Cornell scored their final touchdown on a beautiful pass by Dekdebrun, their talented quarterback, to the übiquitous Mr. Chollet. The latter has come all the way from New Orleans to Ithaca this fall to enjoy the superior educational opportunities offered far above you know what. The Green was, however, still very much in the ball game. In the most exciting single play of the game (from the Dartmouth standpoint) Bob Albrecht received the final kick-off and returned it 55 yards to the Cornell 30, almost getting away completely in the process. With Joe Sullivan carrying the ball on some nice off-tackle slants, Dartmouth worked the pigskin down to the Cornell 6-yard line where, with 47 seconds left to play, Sullivan crossed the goal line standing up. There was just time for Albrecht to kick the goal, for Dartmouth to kick off, and for Cornell to sit on the ball a couple of times. In this case, the Old Guard died, but it definitely did not surrender.

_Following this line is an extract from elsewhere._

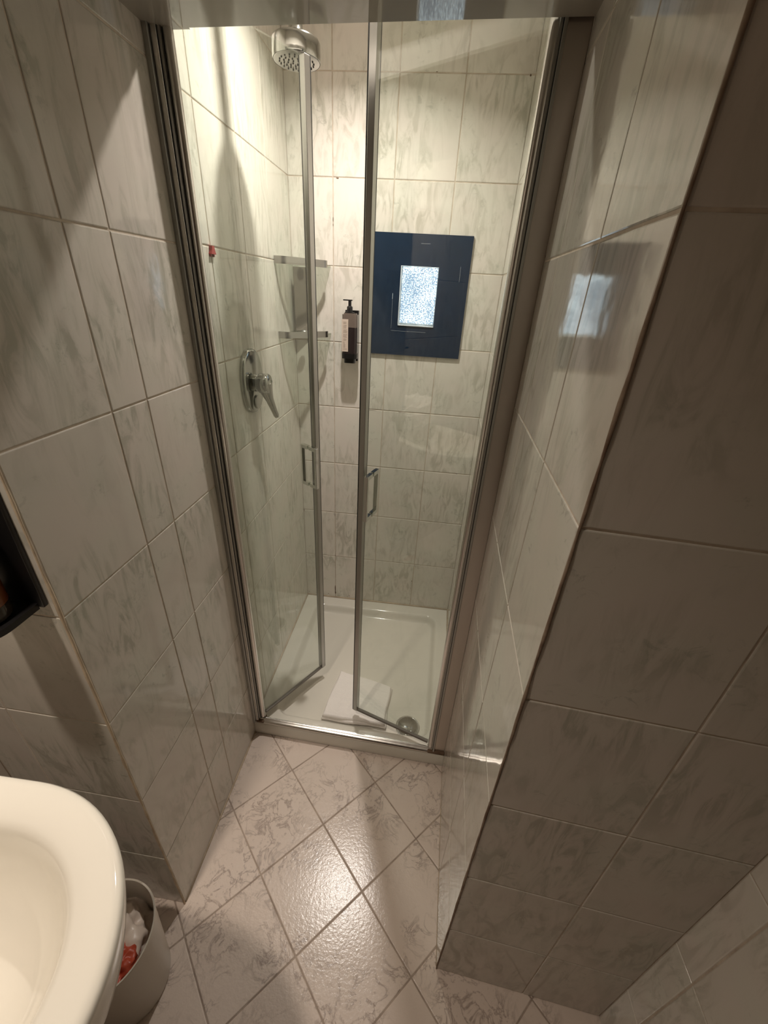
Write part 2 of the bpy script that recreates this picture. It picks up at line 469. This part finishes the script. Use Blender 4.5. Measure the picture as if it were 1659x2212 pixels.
# corner grout beads
def bead(name, x, y, z0, z1, r0, m, seed, label):
    rr = random.Random(seed); bm = bmesh.new(); pts = []; rads = []
    n = 90
    for i in range(n + 1):
        z = z0 + (z1 - z0) * i / n
        pts.append((x + rr.uniform(-.0003, .0003), y + rr.uniform(-.0003, .0003), z)); rads.append(r0 * (1 + rr.uniform(-.35, .45)))
    tube(bm, pts, rads, 8); return struct(link(name, bm, m, smooth=True), label)
bead('trim_1', -.5035, .4052, 0, 2.4, .0022, BEAD_L, 1, 'beige grout bead on the left passage corner')
bead('trim_2', .1650, .3672, 0, 2.4, .0018, BEAD_D, 2, 'brown worn grout bead on the right passage corner')
def silicone():
    bm = bmesh.new()
    tube(bm, [(-.503, .92, .0615), (-.503, 1.612, .0615)], .0035, 8)
    tube(bm, [(-.503, 1.612, .0615), (.221, 1.612, .0615)], .0035, 8)
    tube(bm, [(.2195, 1.612, .0615), (.192, .90, .0615)], .0035, 8)
    tube(bm, [(-.503, .41, .001), (-.503, .898, .001)], .0028, 8)
    tube(bm, [(.166, .372, .001), (.189, .873, .001)], .0022, 8)
    return struct(link('trim_3', bm, BEAD_L, smooth=True), 'silicone and grout joint along tray and floor')
silicone()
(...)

In addition to Sullivan, O'Brien, and Albrecht, some neat work was done by Young Conrad Pensavalle, an Everett boy who just entered as a civilian freshman following a long stretch in the Navy. This boy is one of the fanciest passers seen in these parts in recent years and a scat-back of no mean ability. Bob Harvey played his customary 60 minutes at tackle where, if memory serves, he has played practically the full time every game this fall. And so another milestone in a dismal season is passed, with Columbia the only remaining game. We plan to squeeze in a flash on that one before we go to press. [Editor's note: And here it is. Columbia 21, Dartmouth o.]
A TOUCHDOWN IN THE HANOVER SNOW. Francis O'Brien, Big Green fullback, goes over from the 5-yard line in the first period of the Cornell game. Hillary Chollet, Cornell back, is getting a ride across the line while Bob Harvey (74) and Jack Costello (21) watch their teammate open the scoring in the game.